Michael’s top three most authentic Mafia films
- Gotti (1996) – Franzese lauds this HBO film as ‘brilliantly acted, brilliantly done’: ‘It’s extremely realistic because the script was written from many of John’s own words using the surveillance tapes. It was very well done and I was very familiar with that time period.’
- Goodfellas (1990)/Donnie Brasco (1997) – ‘They really show the essence of that life.’
- A Bronx Tale (1993) – ‘This movie was brilliantly done. Chazz Palminteri is a very dear friend and he did a brilliant job with the script. He portrayed a character the way he should have portrayed it.’
What about The Godfather? Sammy ‘The Bull’ famously said he ‘floated out of the theatre’ after watching it.
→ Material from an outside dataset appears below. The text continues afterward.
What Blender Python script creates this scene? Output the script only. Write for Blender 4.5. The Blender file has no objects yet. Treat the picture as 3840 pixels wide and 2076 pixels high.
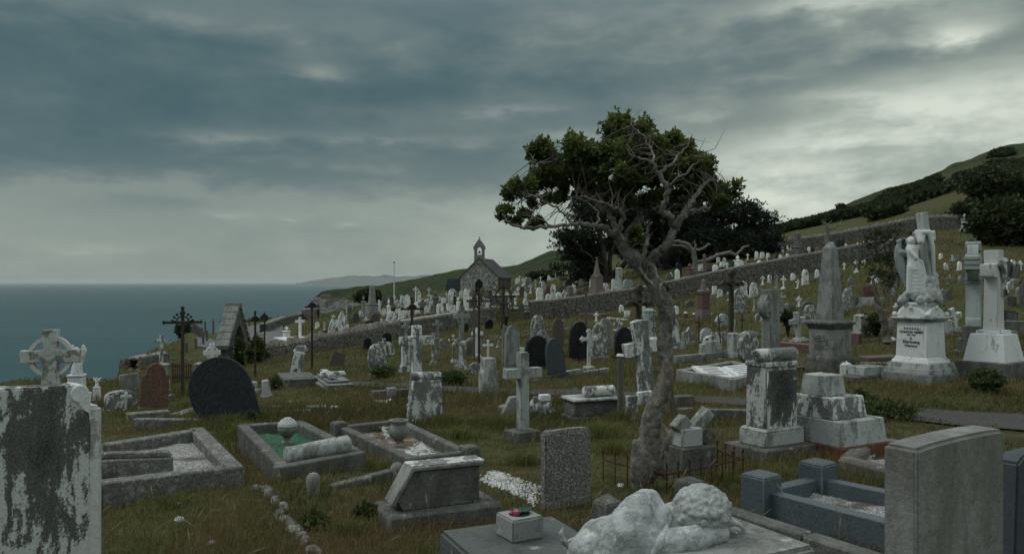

Michael says: ‘Obviously, people ask what about The Godfather? Parts I and II were brilliant movies but they’re in a different category.
‘They were fictional but I think in many ways they encapsulated the essence of the life.’
‘I spoke at a programme last time I was here. It was Gloves On, Knives Down. And they listen. They want guidance – they’e kids. They just need guidance.’
If Franzese is testament to anything at this stage of his life, it is the fact that it’s never too late to turn your life around.
‘I grew up in the life and I spent 20 years on the street and several more in prison. When I made my break I was in my forties. But look how it turned out.
‘Over the last 30 years my life has been far superior to what it was before. I’ve got a family, I’ve got a career, I’ve got a ministry.
‘It doesn’t matter how old you are, whenever you are ready to make that break you can make it and whatever you have left of your life you can put it to good use.’